Look for the line containing "Build this scene" and the line containing "r = ray(px, py); return CP + r * (d"; retype them and all lines between, exactly, and leave out the pictures.

### Entries provided
····················
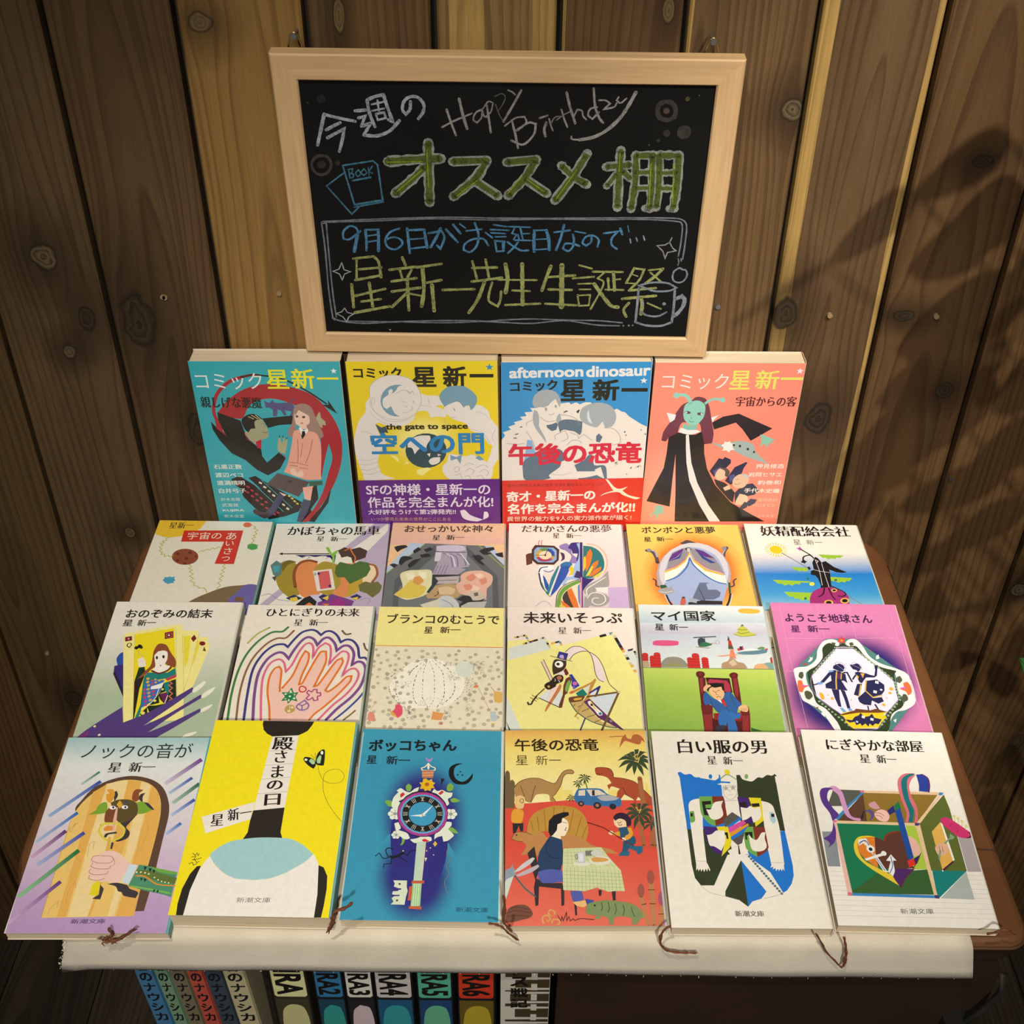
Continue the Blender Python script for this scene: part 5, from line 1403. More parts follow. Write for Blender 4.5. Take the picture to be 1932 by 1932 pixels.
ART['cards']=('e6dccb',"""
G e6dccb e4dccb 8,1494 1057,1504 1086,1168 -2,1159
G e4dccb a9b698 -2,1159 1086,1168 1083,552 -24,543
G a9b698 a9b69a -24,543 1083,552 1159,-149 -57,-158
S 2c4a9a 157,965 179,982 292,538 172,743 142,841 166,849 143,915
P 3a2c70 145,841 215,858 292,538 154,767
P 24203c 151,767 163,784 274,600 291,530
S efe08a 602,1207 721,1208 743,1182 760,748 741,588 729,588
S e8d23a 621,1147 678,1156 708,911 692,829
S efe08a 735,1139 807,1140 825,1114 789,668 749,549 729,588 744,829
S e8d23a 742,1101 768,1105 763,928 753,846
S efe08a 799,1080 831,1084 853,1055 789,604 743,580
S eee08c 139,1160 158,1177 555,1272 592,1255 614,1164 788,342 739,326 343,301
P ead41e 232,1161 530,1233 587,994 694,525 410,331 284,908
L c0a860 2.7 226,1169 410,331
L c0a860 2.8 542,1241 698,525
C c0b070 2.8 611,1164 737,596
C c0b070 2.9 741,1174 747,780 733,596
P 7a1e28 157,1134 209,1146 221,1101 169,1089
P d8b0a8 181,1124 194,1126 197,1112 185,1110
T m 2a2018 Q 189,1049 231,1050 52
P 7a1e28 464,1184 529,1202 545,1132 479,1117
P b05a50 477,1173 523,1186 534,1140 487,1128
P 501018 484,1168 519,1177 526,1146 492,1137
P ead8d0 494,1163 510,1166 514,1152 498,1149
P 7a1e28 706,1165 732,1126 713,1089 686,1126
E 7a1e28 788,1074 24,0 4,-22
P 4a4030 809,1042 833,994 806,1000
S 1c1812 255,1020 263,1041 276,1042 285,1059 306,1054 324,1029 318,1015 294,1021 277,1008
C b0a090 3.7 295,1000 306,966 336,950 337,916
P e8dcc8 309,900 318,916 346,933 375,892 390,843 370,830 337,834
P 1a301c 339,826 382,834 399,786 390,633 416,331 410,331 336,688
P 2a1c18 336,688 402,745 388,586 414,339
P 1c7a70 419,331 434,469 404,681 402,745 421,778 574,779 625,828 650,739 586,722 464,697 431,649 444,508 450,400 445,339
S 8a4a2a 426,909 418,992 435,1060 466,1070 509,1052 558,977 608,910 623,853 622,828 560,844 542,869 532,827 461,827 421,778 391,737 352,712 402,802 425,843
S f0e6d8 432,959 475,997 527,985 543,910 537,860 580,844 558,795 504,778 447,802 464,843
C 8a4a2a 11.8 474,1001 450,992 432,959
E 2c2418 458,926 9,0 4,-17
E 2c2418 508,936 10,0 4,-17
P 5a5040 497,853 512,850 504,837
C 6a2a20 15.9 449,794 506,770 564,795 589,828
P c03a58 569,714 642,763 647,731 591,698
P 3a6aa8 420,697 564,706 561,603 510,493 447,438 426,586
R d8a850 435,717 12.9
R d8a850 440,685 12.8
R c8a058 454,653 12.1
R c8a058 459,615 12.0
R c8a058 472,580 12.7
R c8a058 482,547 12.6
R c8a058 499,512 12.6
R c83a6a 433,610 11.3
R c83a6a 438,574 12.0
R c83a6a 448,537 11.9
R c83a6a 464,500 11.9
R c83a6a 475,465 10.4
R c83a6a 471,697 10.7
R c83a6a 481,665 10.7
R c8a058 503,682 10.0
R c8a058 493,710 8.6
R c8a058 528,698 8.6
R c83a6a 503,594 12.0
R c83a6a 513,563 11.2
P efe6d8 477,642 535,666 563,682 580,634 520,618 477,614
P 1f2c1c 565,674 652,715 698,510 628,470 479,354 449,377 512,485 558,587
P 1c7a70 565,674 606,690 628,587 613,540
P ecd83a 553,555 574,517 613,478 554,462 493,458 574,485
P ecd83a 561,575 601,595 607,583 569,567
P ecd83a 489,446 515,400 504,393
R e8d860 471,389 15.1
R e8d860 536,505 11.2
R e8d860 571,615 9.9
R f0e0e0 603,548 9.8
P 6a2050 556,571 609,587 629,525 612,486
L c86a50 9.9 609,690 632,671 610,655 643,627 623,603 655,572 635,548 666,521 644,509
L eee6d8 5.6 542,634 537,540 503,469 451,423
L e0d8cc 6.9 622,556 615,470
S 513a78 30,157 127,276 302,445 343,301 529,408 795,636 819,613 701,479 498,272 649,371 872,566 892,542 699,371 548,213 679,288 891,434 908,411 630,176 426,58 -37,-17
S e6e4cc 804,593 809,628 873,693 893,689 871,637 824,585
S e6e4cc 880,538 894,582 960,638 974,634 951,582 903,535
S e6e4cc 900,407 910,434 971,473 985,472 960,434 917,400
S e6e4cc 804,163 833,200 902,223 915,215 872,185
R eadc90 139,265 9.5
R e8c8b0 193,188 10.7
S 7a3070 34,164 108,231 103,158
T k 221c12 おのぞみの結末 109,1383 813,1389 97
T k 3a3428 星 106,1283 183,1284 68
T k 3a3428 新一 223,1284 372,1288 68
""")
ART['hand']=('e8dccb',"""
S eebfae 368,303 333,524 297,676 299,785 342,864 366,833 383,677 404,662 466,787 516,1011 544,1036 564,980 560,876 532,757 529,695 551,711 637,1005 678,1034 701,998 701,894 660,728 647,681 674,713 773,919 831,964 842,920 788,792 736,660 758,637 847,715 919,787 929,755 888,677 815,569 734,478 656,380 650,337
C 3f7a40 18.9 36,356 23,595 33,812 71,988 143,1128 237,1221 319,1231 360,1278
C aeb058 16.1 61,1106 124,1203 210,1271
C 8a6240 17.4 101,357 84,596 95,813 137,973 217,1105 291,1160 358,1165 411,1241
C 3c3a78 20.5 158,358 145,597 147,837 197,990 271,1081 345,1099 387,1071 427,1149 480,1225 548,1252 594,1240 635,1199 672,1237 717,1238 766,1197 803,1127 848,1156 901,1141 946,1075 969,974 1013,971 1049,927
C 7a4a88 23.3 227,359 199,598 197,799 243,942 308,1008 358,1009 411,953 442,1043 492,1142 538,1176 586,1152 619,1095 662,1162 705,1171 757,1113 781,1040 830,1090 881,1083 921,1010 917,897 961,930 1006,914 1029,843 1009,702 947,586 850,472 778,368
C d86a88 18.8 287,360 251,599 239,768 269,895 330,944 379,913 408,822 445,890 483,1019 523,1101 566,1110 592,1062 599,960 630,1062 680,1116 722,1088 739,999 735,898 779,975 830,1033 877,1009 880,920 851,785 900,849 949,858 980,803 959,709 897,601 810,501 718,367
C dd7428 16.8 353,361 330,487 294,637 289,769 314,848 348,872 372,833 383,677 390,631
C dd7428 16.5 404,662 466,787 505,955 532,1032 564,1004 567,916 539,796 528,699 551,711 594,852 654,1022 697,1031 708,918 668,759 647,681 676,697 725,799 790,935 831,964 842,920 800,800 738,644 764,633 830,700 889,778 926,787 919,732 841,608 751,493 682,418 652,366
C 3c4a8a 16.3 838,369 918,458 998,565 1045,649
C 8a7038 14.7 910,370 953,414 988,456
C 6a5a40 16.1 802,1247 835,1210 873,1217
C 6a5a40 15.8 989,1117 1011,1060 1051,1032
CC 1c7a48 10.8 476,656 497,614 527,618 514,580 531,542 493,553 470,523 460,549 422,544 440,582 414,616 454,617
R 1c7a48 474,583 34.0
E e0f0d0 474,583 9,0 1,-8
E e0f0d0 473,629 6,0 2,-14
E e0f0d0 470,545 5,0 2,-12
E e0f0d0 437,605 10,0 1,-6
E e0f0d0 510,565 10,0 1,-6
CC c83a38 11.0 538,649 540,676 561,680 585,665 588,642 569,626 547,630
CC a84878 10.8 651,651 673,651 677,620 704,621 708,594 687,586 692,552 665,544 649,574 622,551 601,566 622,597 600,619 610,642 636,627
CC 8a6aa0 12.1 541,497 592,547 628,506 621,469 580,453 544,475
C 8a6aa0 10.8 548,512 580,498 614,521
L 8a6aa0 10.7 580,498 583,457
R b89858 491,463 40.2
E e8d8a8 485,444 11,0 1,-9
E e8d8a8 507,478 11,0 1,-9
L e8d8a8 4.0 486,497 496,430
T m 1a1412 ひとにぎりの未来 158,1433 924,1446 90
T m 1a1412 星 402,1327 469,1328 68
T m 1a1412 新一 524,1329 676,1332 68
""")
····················
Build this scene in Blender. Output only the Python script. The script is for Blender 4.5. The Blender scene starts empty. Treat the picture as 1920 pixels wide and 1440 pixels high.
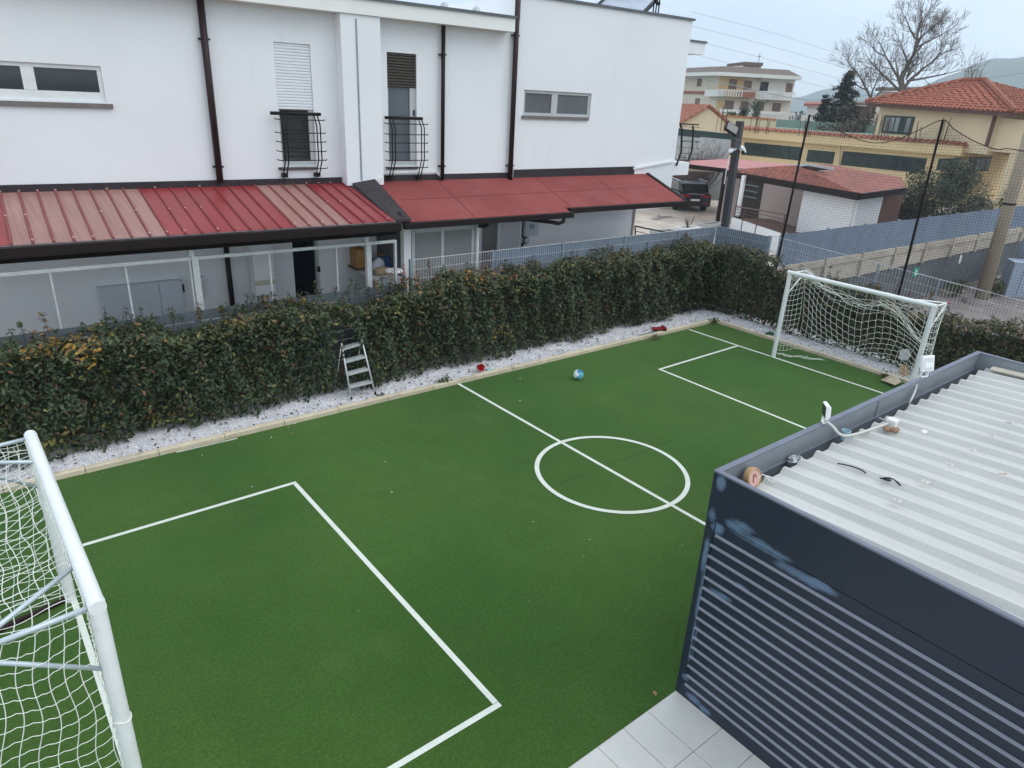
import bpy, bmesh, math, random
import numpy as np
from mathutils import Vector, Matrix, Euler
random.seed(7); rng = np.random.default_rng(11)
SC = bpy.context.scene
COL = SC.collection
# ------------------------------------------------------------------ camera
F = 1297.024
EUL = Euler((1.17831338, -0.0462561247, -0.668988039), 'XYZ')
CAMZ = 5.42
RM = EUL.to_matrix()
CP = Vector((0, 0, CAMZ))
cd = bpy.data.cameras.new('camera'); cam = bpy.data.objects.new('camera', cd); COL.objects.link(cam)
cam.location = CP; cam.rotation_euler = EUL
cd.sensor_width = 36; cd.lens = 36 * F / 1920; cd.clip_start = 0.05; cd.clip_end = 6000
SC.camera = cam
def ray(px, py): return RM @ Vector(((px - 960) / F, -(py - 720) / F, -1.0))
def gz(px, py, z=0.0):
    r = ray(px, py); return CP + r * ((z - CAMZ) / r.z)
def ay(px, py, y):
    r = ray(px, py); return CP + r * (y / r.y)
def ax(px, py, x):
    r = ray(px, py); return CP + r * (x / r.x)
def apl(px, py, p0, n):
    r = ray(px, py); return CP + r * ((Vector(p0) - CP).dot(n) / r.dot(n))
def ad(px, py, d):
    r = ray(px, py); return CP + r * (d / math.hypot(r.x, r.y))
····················
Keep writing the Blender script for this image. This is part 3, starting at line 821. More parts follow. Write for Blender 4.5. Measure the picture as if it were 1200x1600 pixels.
····················
### Response to the exercise
Build this scene in Blender. Output only the Python script. The script is for Blender 4.5. The Blender scene starts empty. Treat the picture as 1920 pixels wide and 1440 pixels high.
import bpy, bmesh, math, random
import numpy as np
from mathutils import Vector, Matrix, Euler
random.seed(7); rng = np.random.default_rng(11)
SC = bpy.context.scene
COL = SC.collection
# ------------------------------------------------------------------ camera
F = 1297.024
EUL = Euler((1.17831338, -0.0462561247, -0.668988039), 'XYZ')
CAMZ = 5.42
RM = EUL.to_matrix()
CP = Vector((0, 0, CAMZ))
cd = bpy.data.cameras.new('camera'); cam = bpy.data.objects.new('camera', cd); COL.objects.link(cam)
cam.location = CP; cam.rotation_euler = EUL
cd.sensor_width = 36; cd.lens = 36 * F / 1920; cd.clip_start = 0.05; cd.clip_end = 6000
SC.camera = cam
def ray(px, py): return RM @ Vector(((px - 960) / F, -(py - 720) / F, -1.0))
def gz(px, py, z=0.0):
    r = ray(px, py); return CP + r * ((z - CAMZ) / r.z)
def ay(px, py, y):
    r = ray(px, py); return CP + r * (y / r.y)
def ax(px, py, x):
    r = ray(px, py); return CP + r * (x / r.x)
def apl(px, py, p0, n):
    r = ray(px, py); return CP + r * ((Vector(p0) - CP).dot(n) / r.dot(n))
def ad(px, py, d):
    r = ray(px, py); return CP + r * (d / math.hypot(r.x, r.y))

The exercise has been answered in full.